→ TASK BRIEF
Leave out all pictures. Return exactly the lines from the top of the material through the line containing "(.66, .67, .72), .5, var=.06), bn)".
------------------------------------------------------------
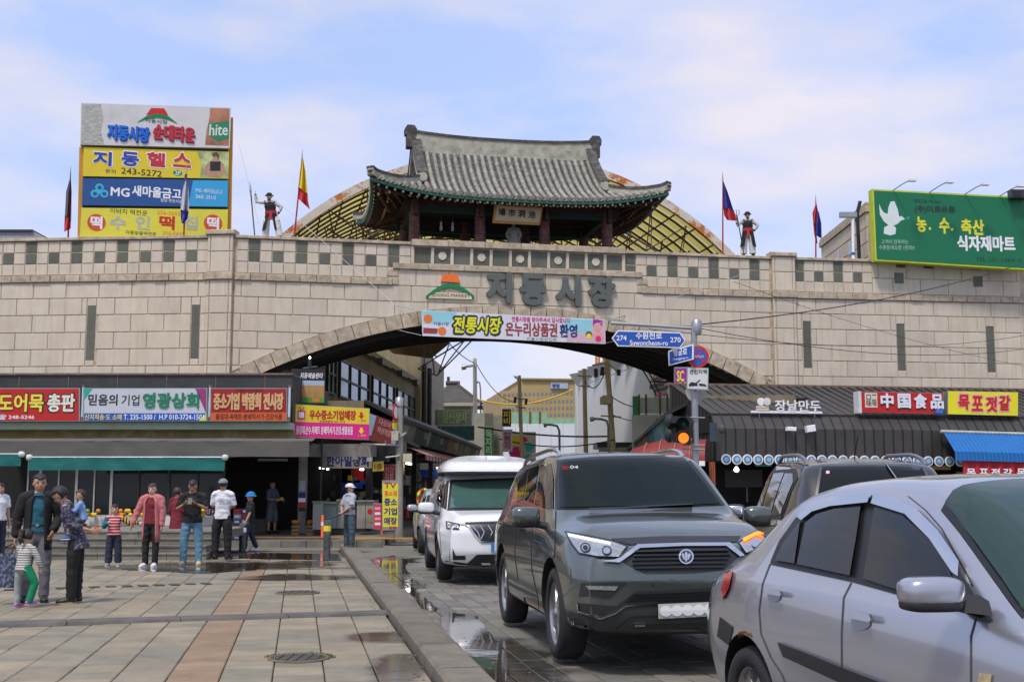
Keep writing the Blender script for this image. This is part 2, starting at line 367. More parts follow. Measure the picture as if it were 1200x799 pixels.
for i in range(11):
    a = cl+.05+i*pw; block(FB, a+.05, a+pw-.05, 9.66, 10.27, .01, GREY, gt, 'parapet_panel')
    block(FB, a-.06, a+.06, 9.64, 10.29, .06, STONE, gt, 'parapet_post', g=.01)
    if i % 2:
        b = MB(); b.M = FB.m(); b.disc(a+pw/2, 9.965, .15, 0, .04, 24); b.build('round_boss', STONE, gt)
block(FB, cr-.11, cr+.01, 9.64, 10.29, .06, STONE, gt, 'parapet_post', g=.01)
# ---- letters and emblem on the gate
LET = mat('painted_letter_metal', (.10, .115, .105), .5, var=.1)
ls = thing('gate_lettering', 'big grey raised Korean letters fixed above the arch of the stone gate', 'lettering', FB.p(10, 8.5, .05), rz=FB.yaw)
for ch, x0, y0, x1, y1 in (('지', 571, 321, 597, 354), ('동', 610, 323, 637.5, 357), ('시', 652, 325, 677.5, 357.5), ('장', 690, 326, 718, 359)):
    text(ch, FB, (x0, y0, x1, y1), LET, ls, n=.05, depth=.14, bold=.075, name='letter')
em = thing('gate_emblem', 'green and orange roof shaped emblem beside the big gate letters', 'emblem', FB.p(7.8, 8.9, .05), rz=FB.yaw)
fpoly('emblem_roof', FB, [(519, 322), (535, 322.5), (539, 332), (516, 330.5)], .05, .13, ORG, em)
ou = [(499+56*i/12, 346-(math.sin(math.pi*(.0+i/12)))*14.5) for i in range(13)]; inn = [(x, y+4+2.2*math.sin(math.pi*i/12)) for i, (x, y) in enumerate(ou)]
ou = [(x, y+1) for x, y in ou]
fpoly('emblem_arc', FB, ou+inn[::-1], .045, .11, flat('emblem_green', (.0, .20, .06)), em)
fbox('emblem_plate', FB, (502, 343.5, 552.5, 350.5), .05, .10, mat('cream_plate', (.62, .55, .36)), em)
text('JIDONG MARKET', FB, (505, 344.8, 550, 349.5), BLACK, em, n=.101, bold=.0)
# ---- banner
FBN = Frame(FB.p(0, 0, .45), FB.yaw)
bn = thing('banner', 'long white printed banner hung across the crown of the gate arch', 'banner', FBN.p(10, 7.5), rz=FB.yaw)
fpoly('cloth', FBN, [(494, 363.5), (709, 374.5), (709.5, 403), (495, 393.5)], -.01, .01, mat('banner_vinyl', (.66, .67, .72), .5, var=.06), bn)
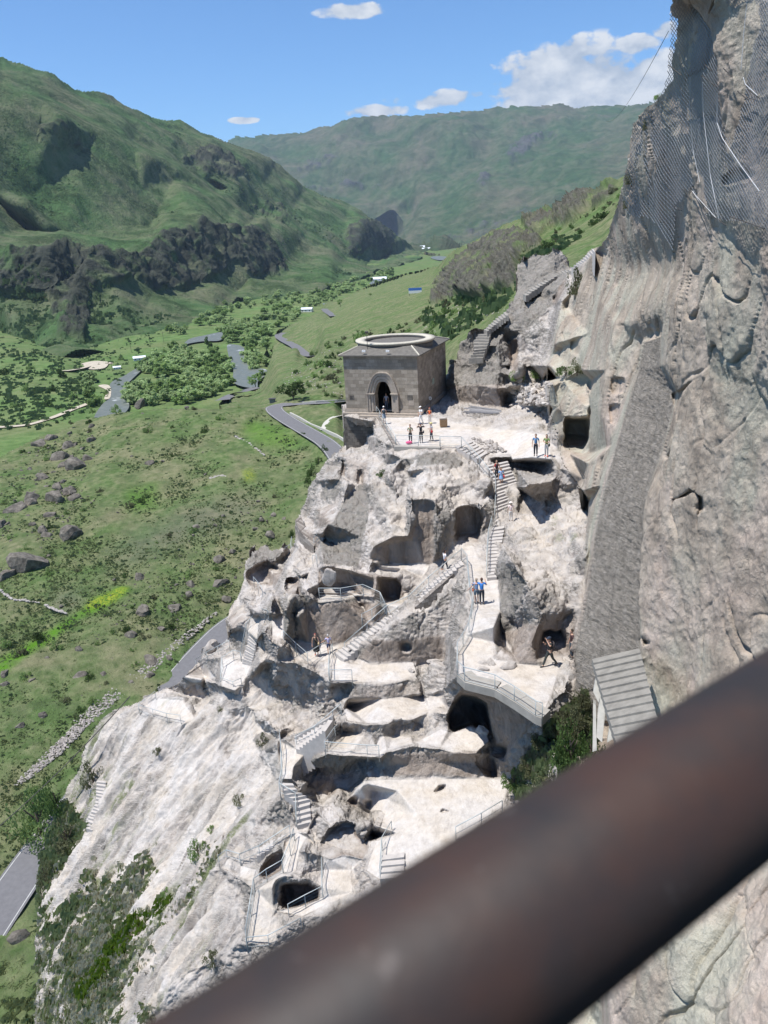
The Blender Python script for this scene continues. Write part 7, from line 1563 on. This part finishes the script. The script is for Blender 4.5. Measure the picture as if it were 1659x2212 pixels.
def scree(name, sh, polys, n, spx, mat, seed, label):
    r_ = np.random.RandomState(seed); mb = MB(); polys = [cv(t, p_) for t, p_ in polys]
    base = np.array([(1, 0, 0), (-1, 0, 0), (0, 1, 0), (0, -1, 0), (0, 0, 1), (0, 0, -1)], float); FF = [(0, 2, 4), (2, 1, 4), (1, 3, 4), (3, 0, 4), (2, 0, 5), (1, 2, 5), (3, 1, 5), (0, 3, 5)]
    for pl_ in polys:
        xs_ = [q[0] for q in pl_]; ys_ = [q[1] for q in pl_]; c = 0; tr = 0
        while c < n/len(polys) and tr < n*20:
            tr += 1; x = r_.uniform(min(xs_), max(xs_)); y = r_.uniform(min(ys_), max(ys_))
            if not inpoly(x, y, pl_): continue
            p = sh.at(x, y)
            if not np.isfinite(p).all(): continue
            c += 1; s = spx*r_.uniform(.25, 1)**1.5*np.linalg.norm(p)/FP; V = base*s*r_.uniform(.5, 1.1, (6, 3)); a = r_.uniform(0, 6); V = V @ np.array([[cos(a), -sin(a), 0], [sin(a), cos(a), .3], [0, -.3, 1]]); mb.add(V*np.array([1, 1, .8])+p+[0, 0, s*.2], FF)
    o = mb.build(name, mat); tag(o, label, 'stones', kind='stuff')
scree('scree', NH, [('N', [(360, 1620), (560, 1450), (700, 1340), (820, 1260), (1040, 1090), (1080, 1080), (900, 1240), (760, 1370), (600, 1500), (460, 1620)]), ('N', [(380, 1620), (470, 1600), (300, 1780), (120, 1920), (60, 1940)])], 1500, 5.0, MPALE, 3, 'pale loose stones in a strip above the asphalt road')
scree('slope_stones', NH, [('N', [(0, 350), (450, 150), (500, 500), (300, 700), (0, 900)]), ('N', [(500, 1000), (1200, 500), (1450, 500), (1200, 900), (800, 1300), (400, 1500)])], 700, 4.0, MBOUL, 4, 'scattered small stones in the grass of the near slope')
scree('hill_stones', NH, [('.', [(620, 800), (740, 740), (740, 860), (600, 850)]), ('Y', [(0, 600), (400, 480), (700, 560), (400, 700), (0, 800)])], 500, 3.2, MPALE, 6, 'scattered pale stones on the slope around the church')
scree('path_rubble', K, [('Y', [(710, 1150), (830, 1120), (1030, 1110), (1020, 1180), (1000, 1320), (705, 1320)]), ('A', [(880, 850), (1000, 870), (1060, 920), (960, 930)])], 260, 9, MPALE, 9, 'pale rubble on the terrace by the big boulder')
for t, pts, l in (('N', [(1160, 218), (1210, 240), (1260, 275), (1305, 312)], 'low dry stone wall on the slope below the road bend'), ('N', [(0, 975), (60, 1020), (200, 1035)], 'ruined dry stone wall at the left edge, upper stretch'), ('N', [(225, 1050), (280, 1075), (330, 1088)], 'ruined dry stone wall, lower stretch above the bright grass'), ('N', [(1035, 425), (1080, 412), (1115, 412)], 'short dry stone wall in the middle of the slope')):
    q = cv(t, pts); mb = MB(); r_ = np.random.RandomState(2)
    for i in range(len(q)-1):
        for k in range(16):
            a = (k+r_.uniform(-.3, .3))/16; x = q[i][0]*(1-a)+q[i+1][0]*a; y = q[i][1]*(1-a)+q[i+1][1]*a+r_.uniform(-1.2, 1.2); p = NH.at(x, y); s = .42*r_.uniform(.5, 1.2); V, F = ellip((0, 0, 0), (s, s*.7, s*.6), 6, 4); mb.add([np.array(v)*r_.uniform(.85, 1.1)+p+[0, 0, s*.4] for v in V], F)
    tag(mb.build('dry_stone_wall', MPALE), l, 'wall')
# road furniture near the bend: kerb wall, footpath, small hut
MKERB = simple_mat('kerb_stone', (.45, .43, .38), .9, .15)
def ribbon(name, pts, h, th, mat, label, cat):
    P3 = [NH.at(*q) for q in pts]; mb = MB()
    for i in range(len(P3)-1):
        a, c = P3[i], P3[i+1]; d = c-a; d[2] = 0; d /= max(np.linalg.norm(d), 1e-6); s_ = np.array([-d[1], d[0], 0])*th/2
        V = [a-s_, c-s_, c+s_, a+s_]; mb.add([v-np.array([0, 0, .3]) for v in V]+[v+np.array([0, 0, h]) for v in V], [(3, 2, 1, 0), (4, 5, 6, 7), (0, 1, 5, 4), (1, 2, 6, 5), (2, 3, 7, 6), (3, 0, 4, 7)])
    tag(mb.build(name, mat), label, cat)
ribbon('kerb_wall', cv('N', [(1430, 105), (1480, 130), (1530, 160), (1585, 182), (1659, 215), (1700, 240)]), .7, .4, MKERB, 'low pale kerb wall along the inner side of the road bend', 'wall')
ribbon('kerb_wall', cv('N', [(1490, 58), (1560, 52), (1659, 46), (1700, 44)]), .9, .4, MKERB, 'pale wall running level behind the broad tree to the church', 'wall')
strip('footpath', NH, 'N', [(1590, 185), (1605, 150), (1640, 122), (1690, 112)], 1.6, .3, MKERB)
hut = empty('kiosk', NH.on('N', 1343, 50)); tag(hut, 'small dark kiosk with flat roof by the road beside the broad tree', 'kiosk'); mb = MB(); mb.box((-1, -.8, 0), (1, .8, 1.6)); mb.build('walls', simple_mat('kiosk_grey', (.16, .18, .17)), hut); mb = MB(); mb.box((-1.3, -1.1, 1.6), (1.3, 1.1, 1.75)); mb.build('roof', MDRK, hut)
# far buildings, notice board, masts
MBLUE = simple_mat('blue_board', (.05, .16, .50), .5, .05)
def house(p, w, d, h, rot, label, roofm, wm=MWHITE):
    r = empty('house', p, rot); tag(r, label, 'house'); mb = MB(); mb.box((-w/2, -d/2, -1), (w/2, d/2, h)); mb.build('walls', wm, r)
    mb = MB(); mb.add([(-w/2-.5, -d/2-.5, h), (w/2+.5, -d/2-.5, h), (w/2+.5, d/2+.5, h), (-w/2-.5, d/2+.5, h), (-w/2-.5, 0, h+w*.14), (w/2+.5, 0, h+w*.14)], [(0, 1, 5, 4), (2, 3, 4, 5), (0, 4, 3), (1, 2, 5)]); mb.build('roof', roofm, r)
    mb = MB()
    for q in range(3): mb.box((-w/2+w*(q+.3)/3, -d/2-.08, h*.35), (-w/2+w*(q+.55)/3, -d/2-.01, h*.75))
    mb.build('window', MDRK, r)
MRW = simple_mat('pale_sheet_roof', (.72, .76, .82), .5, .06); MRB = simple_mat('blue_sheet_roof', (.25, .42, .62), .5, .06)
for (x, y, w, l, rm) in ((905, 538, 60, 'long white roofed building far up the valley, leftmost', MRW), (921, 540, 42, 'white building far up the valley beside the longest one', MRW), (938, 537, 32, 'small white building far up the valley, rightmost of the row', MRW), (820, 606, 30, 'white roof among trees by the far river', MRW), (812, 604, 22, 'smaller white roof left of another one by the far river', MRW)):
    house(VF.at(x, y), w, w*.4, w*.12, .1, l, rm)
house(VF.on('J', 1297, 1198), 16, 10, 4, -.2, 'pale roofed house among the trees left of the far road', MRW); house(VF.on('J', 590, 1402), 11, 6, 2.5, .3, 'small white shed on the meadow left of the island', MRW); house(VF.on('Y', 290, 140), 26, 14, 6, .2, 'lone pale house beside the distant water', MRW)
house(VF.on('J', 495, 1440), 6, 5, 2, .3, 'tiny pale hut on the left river bank', MRW)
sb = empty('notice_board', NH.at(897, 634), 0); tag(sb, 'blue and white board standing on the far pale slope', 'notice board'); mb = MB(); mb.box((-5, 0, 2.2), (5, .3, 4.2)); mb.build('blue_panel', MBLUE, sb); mb = MB(); mb.box((-5, 0, .2), (5, .3, 2.197)); mb.build('white_panel', MWHITE, sb); mb = MB(); mb.box((-4.6, .31, -1.5), (-4.3, .6, 3)); mb.box((4.3, .31, -1.5), (4.6, .6, 3)); mb.build('legs', MDRK, sb)
for (t, x, y, h) in (('J', 336, 1610, 12), ('J', 475, 1450, 12), ('J', 555, 1370, 12), ('J', 635, 1340, 12), ('J', 692, 1330, 12)):
    p = VF.on(t, x, y); mb = MB(); mb.tube([(0, 0, -.5), (0, 0, h)], .16, 5); mb.box((-1.1, -.1, h-1), (1.1, .1, h-.8)); o = mb.build('power_pole', MBARK); o.location = tuple(p); tag(o, 'wooden power pole with crossarm on the valley meadow', 'power pole', 'power poles across the meadow')
HAZE = 0.000033
# ------------------------------------------------------------------ daylight, sky with a few clouds, haze, camera
w = bpy.data.worlds.new('World'); S.world = w; w.use_nodes = True
SUN = Vector((-.377, -.142, 1.0)).normalized()
_b = NB(w.node_tree); bg = w.node_tree.nodes['Background']
sky = _b.n('ShaderNodeTexSky', sky_type='NISHITA'); sky.sun_disc = False; sky.sun_elevation = math.asin(SUN.z)
sky.sun_rotation = math.atan2(SUN.x, SUN.y); sky.altitude = 1300; sky.air_density = 1.0; sky.dust_density = .3; sky.ozone_density = 2.0
gn = _b.n('ShaderNodeNewGeometry'); inc = gn.outputs['Incoming']; vm = _b.n('ShaderNodeVectorMath', operation='SCALE'); _b.l(inc, vm.inputs[0]); vm.inputs['Scale'].default_value = -1
dirv = vm.outputs[0]
tc = _b.n('ShaderNodeTexCoord'); dirv = tc.outputs['Generated']
mp = _b.n('ShaderNodeMapping'); _b.l(dirv, mp.inputs[0]); mp.inputs['Scale'].default_value = (1, 1, 1.7)
cn = _b.noise(mp.outputs[0], 24, 9, .55, .1); cn2 = _b.noise(mp.outputs[0], 6, 3, .5)
tot = None
for (x, y, rx, ry, st) in ((1235, 178, .12, .05, 1), (1310, 190, .10, .038, 1), (1240, 128, .032, .028, 1), (1375, 98, .034, .014, .85), (1150, 178, .06, .016, .8), (960, 215, .05, .012, .85), (810, 241, .05, .009, .8), (1075, 180, .03, .011, .7), (765, 24, .052, .010, .8), (527, 260, .022, .0045, .9), (1440, 65, .02, .012, .8), (1400, 165, .05, .03, .9), (850, 217, .018, .007, .6), (1020, 205, .05, .008, .7)):
    d = ray(x, y); d = d/np.linalg.norm(d); rr = np.cross(d, [0, 0, 1]); rr /= np.linalg.norm(rr); u_ = np.cross(rr, d)
    def dot(v):
        o = _b.n('ShaderNodeVectorMath', operation='DOT_PRODUCT'); _b.l(dirv, o.inputs[0]); o.inputs[1].default_value = tuple(float(q) for q in v); return o.outputs['Value']
    f = _b.math('ADD', _b.math('POWER', _b.math('ABSOLUTE', _b.math('DIVIDE', dot(rr), rx)), 2), _b.math('POWER', _b.math('ABSOLUTE', _b.math('DIVIDE', dot(u_), ry)), 2))
    f = _b.math('MULTIPLY', _b.math('SUBTRACT', 1, f, clamp=True), st); f = _b.math('MULTIPLY', f, _b.math('GREATER_THAN', dot(d), .5))
    tot = f if tot is None else _b.math('MAXIMUM', tot, f)
cl = _b.math('MULTIPLY', _b.math('SUBTRACT', _b.math('ADD', _b.math('MULTIPLY', tot, .85), _b.math('MULTIPLY', _b.math('SUBTRACT', cn, .5), 2.1)), .30), 5.0, clamp=True); cl = _b.math('MULTIPLY', cl, _b.math('MULTIPLY', tot, 5, clamp=True))
blue = _b.mix(1, sky.outputs[0], (.64, .90, 1.14), 'MULTIPLY')
cc = _b.ramp(cn, [(.4, (.52, .60, .72)), (.62, (.9, .93, .97))])
sc_ = _b.n('ShaderNodeVectorMath', operation='SCALE'); _b.l(cc, sc_.inputs[0]); sc_.inputs['Scale'].default_value = 6.4
_b.l(_b.mix(_b.math('MULTIPLY', cl, .96), blue, sc_.outputs[0]), bg.inputs[0]); bg.inputs[1].default_value = .11
sl = bpy.data.lights.new('sun', 'SUN'); sl.energy = 5.0; sl.angle = radians(.53); sl.color = (1, .965, .91)
so = link(bpy.data.objects.new('sun', sl)); so.rotation_euler = SUN.to_track_quat('Z', 'Y').to_euler(); so.location = (0, 0, 50)
mb = MB(); mb.box((-2600, -400, -420), (4200, 12500, 1250)); hz = mb.build('haze', None); m = bpy.data.materials.new('thin_air'); m.use_nodes = True; nt = m.node_tree; nt.nodes.remove(nt.nodes['Principled BSDF']); pv = nt.nodes.new('ShaderNodeVolumePrincipled'); pv.inputs['Color'].default_value = (.62, .78, 1, 1); pv.inputs['Density'].default_value = HAZE; pv.inputs['Anisotropy'].default_value = .2; nt.links.new(pv.outputs[0], nt.nodes['Material Output'].inputs['Volume']); hz.data.materials.append(m); tag(hz, kind='stuff')
cd = bpy.data.cameras.new('camera'); co = link(bpy.data.objects.new('camera', cd)); S.camera = co
cd.sensor_fit = 'VERTICAL'; cd.sensor_height = 36; cd.lens = 36*FP/2212; cd.clip_end = 60000; cd.clip_start = .02
co.matrix_world = Matrix((RR, UU, -Fw)).transposed().to_4x4()
cd.dof.use_dof = True; cd.dof.focus_distance = 55; cd.dof.aperture_fstop = (cd.lens/1000)/.0036
S.view_settings.view_transform = 'Standard'; S.view_settings.look = 'None'; S.view_settings.gamma = 1; S.view_settings.exposure = .4
S.cycles.max_bounces = 8; S.cycles.volume_bounces = 0
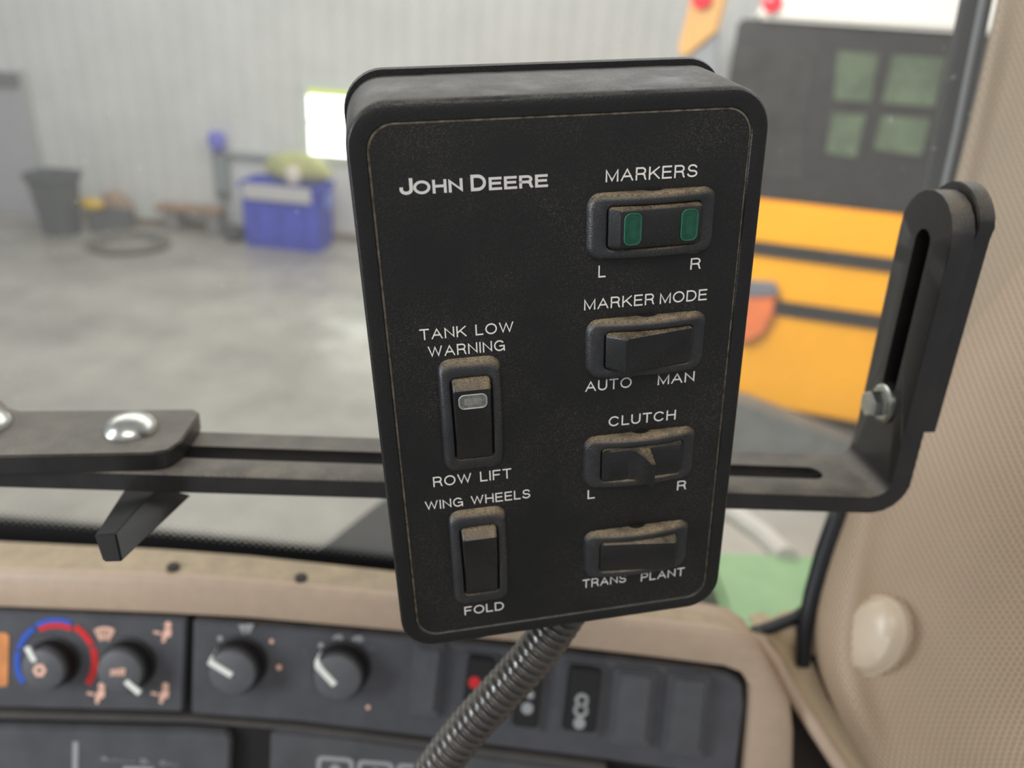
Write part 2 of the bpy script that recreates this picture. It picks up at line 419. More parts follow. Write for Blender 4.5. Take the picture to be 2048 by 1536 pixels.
------------------------------------------------------------
→ WRITTEN SOLUTION
Keep writing the Blender script for this image. This is part 2, starting at line 367. More parts follow. Measure the picture as if it were 1200x799 pixels.
for i in range(11):
    a = cl+.05+i*pw; block(FB, a+.05, a+pw-.05, 9.66, 10.27, .01, GREY, gt, 'parapet_panel')
    block(FB, a-.06, a+.06, 9.64, 10.29, .06, STONE, gt, 'parapet_post', g=.01)
    if i % 2:
        b = MB(); b.M = FB.m(); b.disc(a+pw/2, 9.965, .15, 0, .04, 24); b.build('round_boss', STONE, gt)
block(FB, cr-.11, cr+.01, 9.64, 10.29, .06, STONE, gt, 'parapet_post', g=.01)
# ---- letters and emblem on the gate
LET = mat('painted_letter_metal', (.10, .115, .105), .5, var=.1)
ls = thing('gate_lettering', 'big grey raised Korean letters fixed above the arch of the stone gate', 'lettering', FB.p(10, 8.5, .05), rz=FB.yaw)
for ch, x0, y0, x1, y1 in (('지', 571, 321, 597, 354), ('동', 610, 323, 637.5, 357), ('시', 652, 325, 677.5, 357.5), ('장', 690, 326, 718, 359)):
    text(ch, FB, (x0, y0, x1, y1), LET, ls, n=.05, depth=.14, bold=.075, name='letter')
em = thing('gate_emblem', 'green and orange roof shaped emblem beside the big gate letters', 'emblem', FB.p(7.8, 8.9, .05), rz=FB.yaw)
fpoly('emblem_roof', FB, [(519, 322), (535, 322.5), (539, 332), (516, 330.5)], .05, .13, ORG, em)
ou = [(499+56*i/12, 346-(math.sin(math.pi*(.0+i/12)))*14.5) for i in range(13)]; inn = [(x, y+4+2.2*math.sin(math.pi*i/12)) for i, (x, y) in enumerate(ou)]
ou = [(x, y+1) for x, y in ou]
fpoly('emblem_arc', FB, ou+inn[::-1], .045, .11, flat('emblem_green', (.0, .20, .06)), em)
fbox('emblem_plate', FB, (502, 343.5, 552.5, 350.5), .05, .10, mat('cream_plate', (.62, .55, .36)), em)
text('JIDONG MARKET', FB, (505, 344.8, 550, 349.5), BLACK, em, n=.101, bold=.0)
# ---- banner
FBN = Frame(FB.p(0, 0, .45), FB.yaw)
bn = thing('banner', 'long white printed banner hung across the crown of the gate arch', 'banner', FBN.p(10, 7.5), rz=FB.yaw)
fpoly('cloth', FBN, [(494, 363.5), (709, 374.5), (709.5, 403), (495, 393.5)], -.01, .01, mat('banner_vinyl', (.66, .67, .72), .5, var=.06), bn)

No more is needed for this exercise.